■ **Rows from a 3D scene dataset**
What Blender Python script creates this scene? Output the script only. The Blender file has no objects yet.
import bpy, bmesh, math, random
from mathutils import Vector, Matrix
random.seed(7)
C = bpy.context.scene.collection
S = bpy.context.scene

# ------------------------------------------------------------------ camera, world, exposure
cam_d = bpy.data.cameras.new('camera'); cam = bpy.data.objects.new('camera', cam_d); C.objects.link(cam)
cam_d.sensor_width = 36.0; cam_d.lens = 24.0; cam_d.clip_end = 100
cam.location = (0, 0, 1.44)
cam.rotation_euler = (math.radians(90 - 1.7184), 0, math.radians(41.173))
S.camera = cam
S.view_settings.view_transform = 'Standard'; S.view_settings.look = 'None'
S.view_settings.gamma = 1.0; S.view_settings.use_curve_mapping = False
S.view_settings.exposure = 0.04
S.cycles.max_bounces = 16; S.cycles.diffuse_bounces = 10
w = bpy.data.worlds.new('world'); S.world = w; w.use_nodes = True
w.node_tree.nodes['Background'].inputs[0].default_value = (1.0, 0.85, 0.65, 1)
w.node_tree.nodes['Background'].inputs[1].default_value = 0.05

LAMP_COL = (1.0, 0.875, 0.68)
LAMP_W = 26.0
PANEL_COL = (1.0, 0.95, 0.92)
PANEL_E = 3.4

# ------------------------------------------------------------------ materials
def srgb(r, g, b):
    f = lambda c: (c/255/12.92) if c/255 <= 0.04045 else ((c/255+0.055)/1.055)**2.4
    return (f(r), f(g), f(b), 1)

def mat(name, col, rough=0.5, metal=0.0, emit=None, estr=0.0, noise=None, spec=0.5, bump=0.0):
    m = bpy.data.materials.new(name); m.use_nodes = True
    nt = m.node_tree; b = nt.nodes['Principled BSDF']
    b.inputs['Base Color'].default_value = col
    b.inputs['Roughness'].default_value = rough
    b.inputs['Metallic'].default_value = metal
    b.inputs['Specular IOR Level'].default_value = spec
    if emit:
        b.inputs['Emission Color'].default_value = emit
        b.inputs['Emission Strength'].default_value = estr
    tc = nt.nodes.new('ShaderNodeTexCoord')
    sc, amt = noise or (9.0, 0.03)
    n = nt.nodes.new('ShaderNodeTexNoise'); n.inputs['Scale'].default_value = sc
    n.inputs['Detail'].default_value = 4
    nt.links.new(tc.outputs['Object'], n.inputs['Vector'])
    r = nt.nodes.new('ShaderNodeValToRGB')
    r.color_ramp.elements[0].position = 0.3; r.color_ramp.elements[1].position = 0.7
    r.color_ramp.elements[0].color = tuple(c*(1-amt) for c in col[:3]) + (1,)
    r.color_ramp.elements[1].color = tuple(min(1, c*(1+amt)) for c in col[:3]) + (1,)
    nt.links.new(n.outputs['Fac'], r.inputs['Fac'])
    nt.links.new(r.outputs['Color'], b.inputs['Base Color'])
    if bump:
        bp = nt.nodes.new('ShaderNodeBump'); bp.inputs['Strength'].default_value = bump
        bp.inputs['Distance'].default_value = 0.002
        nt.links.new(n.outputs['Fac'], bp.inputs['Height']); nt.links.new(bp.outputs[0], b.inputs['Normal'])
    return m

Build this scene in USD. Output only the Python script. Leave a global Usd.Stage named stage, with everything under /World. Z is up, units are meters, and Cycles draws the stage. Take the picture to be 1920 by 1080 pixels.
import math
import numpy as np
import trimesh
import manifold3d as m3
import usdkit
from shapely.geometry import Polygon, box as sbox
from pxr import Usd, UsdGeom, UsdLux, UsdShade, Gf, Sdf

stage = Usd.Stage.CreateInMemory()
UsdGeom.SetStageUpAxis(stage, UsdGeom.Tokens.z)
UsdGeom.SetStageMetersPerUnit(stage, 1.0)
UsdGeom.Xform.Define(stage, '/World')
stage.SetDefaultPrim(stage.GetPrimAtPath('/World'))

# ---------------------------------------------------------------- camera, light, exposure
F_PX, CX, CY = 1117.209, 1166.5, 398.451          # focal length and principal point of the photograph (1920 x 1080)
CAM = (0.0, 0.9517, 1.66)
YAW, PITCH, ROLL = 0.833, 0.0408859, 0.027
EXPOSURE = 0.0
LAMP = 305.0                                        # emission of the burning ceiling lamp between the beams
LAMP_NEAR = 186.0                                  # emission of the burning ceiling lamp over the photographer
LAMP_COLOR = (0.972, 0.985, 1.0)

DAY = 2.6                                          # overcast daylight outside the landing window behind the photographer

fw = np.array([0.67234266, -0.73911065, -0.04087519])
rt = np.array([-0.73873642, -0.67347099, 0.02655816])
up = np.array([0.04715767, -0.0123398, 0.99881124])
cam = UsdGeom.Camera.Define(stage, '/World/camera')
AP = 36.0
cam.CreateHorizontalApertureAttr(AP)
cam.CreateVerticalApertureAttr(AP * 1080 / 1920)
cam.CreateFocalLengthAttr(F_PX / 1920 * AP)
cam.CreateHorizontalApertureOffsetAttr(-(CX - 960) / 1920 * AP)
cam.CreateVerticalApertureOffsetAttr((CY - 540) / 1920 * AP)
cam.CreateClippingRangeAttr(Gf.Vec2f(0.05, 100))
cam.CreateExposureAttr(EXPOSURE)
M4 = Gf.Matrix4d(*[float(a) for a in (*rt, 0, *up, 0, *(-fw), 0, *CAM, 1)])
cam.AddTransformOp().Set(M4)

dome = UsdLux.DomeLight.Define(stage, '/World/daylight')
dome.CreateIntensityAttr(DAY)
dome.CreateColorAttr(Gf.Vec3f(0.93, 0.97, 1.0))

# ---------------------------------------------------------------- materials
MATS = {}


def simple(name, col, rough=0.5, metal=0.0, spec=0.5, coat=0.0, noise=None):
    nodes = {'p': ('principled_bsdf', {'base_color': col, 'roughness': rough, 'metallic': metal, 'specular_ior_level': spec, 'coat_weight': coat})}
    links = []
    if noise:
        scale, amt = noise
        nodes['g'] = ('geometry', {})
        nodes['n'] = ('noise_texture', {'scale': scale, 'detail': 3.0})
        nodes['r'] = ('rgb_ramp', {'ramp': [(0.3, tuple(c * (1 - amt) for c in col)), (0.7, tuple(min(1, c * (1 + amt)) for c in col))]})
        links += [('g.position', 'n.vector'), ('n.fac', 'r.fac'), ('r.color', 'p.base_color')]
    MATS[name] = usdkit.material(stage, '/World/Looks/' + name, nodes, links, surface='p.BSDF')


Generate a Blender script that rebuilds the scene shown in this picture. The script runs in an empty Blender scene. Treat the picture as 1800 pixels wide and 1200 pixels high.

■ **Your goal**
Transcribe only, please, the lines from the first line of the records through the line with "S = bpy.context.scene". Both of those lines are included.

■ **Task output**
What Blender Python script creates this scene? Output the script only. The Blender file has no objects yet.
import bpy, bmesh, math, random
from mathutils import Vector, Matrix
random.seed(7)
C = bpy.context.scene.collection
S = bpy.context.scene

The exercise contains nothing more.